Selected Amazon customers can now split the total cost of their purchase of $50 or more into monthly installments.
“By partnering with Amazon we’re bringing the transparency, predictability and affordability that Affirm provides today to the millions of people who shop on Amazon.com in the U.S.,” said Eric Morse, Senior Vice President of Sales at Affirm.
“Offering Affirm’s alternative to credit cards also delivers more of the payment choice and flexibility consumers on Amazon want.”
Morgan Stanley analyst James Faucette raised the price target to $120.00 per share from $73.00 on the Overweight-rated stock.
The analyst argues that customer growth is now likely to ‘meaningfully accelerate.’
“We think expanded available credit to customers should be attractive to Amazon, while we expect that the offer will be most attractive to consumers who lack credit,” Faucette writes in a client note.
“We expect that Amazon’s ~150M US Prime customers will help accelerate growth, and our new estimates anticipate that Amazon will help accelerate Affirm’s number of active US consumers to ~18M by the end of 2023(vs our previous estimate of 11.4M).

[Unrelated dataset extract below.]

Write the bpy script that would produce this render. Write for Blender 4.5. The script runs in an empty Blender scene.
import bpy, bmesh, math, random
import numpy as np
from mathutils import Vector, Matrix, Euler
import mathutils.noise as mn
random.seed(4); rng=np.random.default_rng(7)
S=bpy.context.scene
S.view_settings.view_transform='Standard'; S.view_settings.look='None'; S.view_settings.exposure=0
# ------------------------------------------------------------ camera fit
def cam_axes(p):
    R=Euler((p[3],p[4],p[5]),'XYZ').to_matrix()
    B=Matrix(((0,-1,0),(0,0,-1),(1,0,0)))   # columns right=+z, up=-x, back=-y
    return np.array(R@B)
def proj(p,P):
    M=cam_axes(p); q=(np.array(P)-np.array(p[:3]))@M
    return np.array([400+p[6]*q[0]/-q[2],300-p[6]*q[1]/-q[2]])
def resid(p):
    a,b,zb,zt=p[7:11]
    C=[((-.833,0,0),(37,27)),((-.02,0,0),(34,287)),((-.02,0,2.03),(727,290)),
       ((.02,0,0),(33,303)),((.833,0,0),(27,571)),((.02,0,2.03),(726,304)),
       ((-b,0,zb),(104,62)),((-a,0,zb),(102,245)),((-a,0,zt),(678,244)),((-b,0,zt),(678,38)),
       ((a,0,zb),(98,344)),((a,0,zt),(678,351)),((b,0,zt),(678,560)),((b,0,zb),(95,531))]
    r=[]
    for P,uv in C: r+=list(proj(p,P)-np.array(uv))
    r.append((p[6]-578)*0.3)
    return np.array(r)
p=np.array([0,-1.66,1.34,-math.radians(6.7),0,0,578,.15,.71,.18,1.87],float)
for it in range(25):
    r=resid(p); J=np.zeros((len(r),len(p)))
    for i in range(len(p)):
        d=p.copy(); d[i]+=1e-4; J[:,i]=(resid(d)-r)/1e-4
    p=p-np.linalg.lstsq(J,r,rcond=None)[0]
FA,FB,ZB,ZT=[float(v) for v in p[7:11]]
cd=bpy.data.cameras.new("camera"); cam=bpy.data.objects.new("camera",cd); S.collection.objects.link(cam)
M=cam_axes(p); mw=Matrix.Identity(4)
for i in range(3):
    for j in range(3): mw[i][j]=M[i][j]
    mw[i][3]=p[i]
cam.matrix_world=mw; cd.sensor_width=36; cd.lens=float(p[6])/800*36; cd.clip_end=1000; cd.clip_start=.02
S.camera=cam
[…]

At the same time, we expect that consumers will ramp their usage of Affirm to ~0.9% of Amazon’s US GMV by the end of 2023. For now, we don’t expect Amazon to offer 0% on consumer purchases, as such we expect the MDR to be quite low (probably ~2.5%), and given that most purchases are likely to be small and of short duration (less than 3 months), we expect Amazon will directly add ~$296M in net revenue for FY2023,” the analyst adds.
Morgan Stanley expects the incremental profits to be reinvested, in line with the previous forecasts that AFRM will finish FY23 about breakeven.
Mizuho’s Dan Dolev sees 20% to 30% GMV upside for AFRM following a partnership with Amazon.
A survey conducted by Mizuho shows 50% of Amazon shoppers are likely to use AFRM's BNPL offering.
“Our proprietary survey of over 200 Amazon shoppers suggests that nearly 50% of respondents are either 'very likely' (22%) or 'somewhat likely' (26%) to use BNPL financing on Amazon. Not surprisingly, the likelihood is higher amongst AFRM customers, where 78% noted they are either 'very likely' or 'somewhat likely' to use BNPL on Amazon. The survey also indicates significant opportunity for AFRM to expand its customer base. According to the survey, only 18% of US Amazon shoppers are also customers of AFRM,” Dolev wrote in a note sent to clients.
Using data from the survey, Mizuho projects that the AMZN partnership in the US could yield 20-30% potential upside to 2023 GMV and 5-10% potential upside to sales.
“Our survey suggests that 46% of purchases are done with debit. We believe these are more likely to convert to BNPL than purchases using credit. Survey respondents commented that about 53% of their purchases have an average order value (AOV) of $50 or over. As per the press release (see link), $50 AOV will be the threshold to use BNPL on AMZN initially. Roughly 22% of survey respondents noted that they are 'very likely' to use BNPL. Another 26% noted they are 'somewhat likely'. For conservatism, we only take into account those who are 'very likely' to use BNPL, assuming they use it 25% of the time. Overall, this results in US GMV of $3bn with potential GMV of $1.3bn if the program is expanded internationally. This marks about 20-30% potential upside to our prior 2023 GMV estimates,” Dolev adds.
A new price target for AFRM is $110.00 per share from the prior $76.00.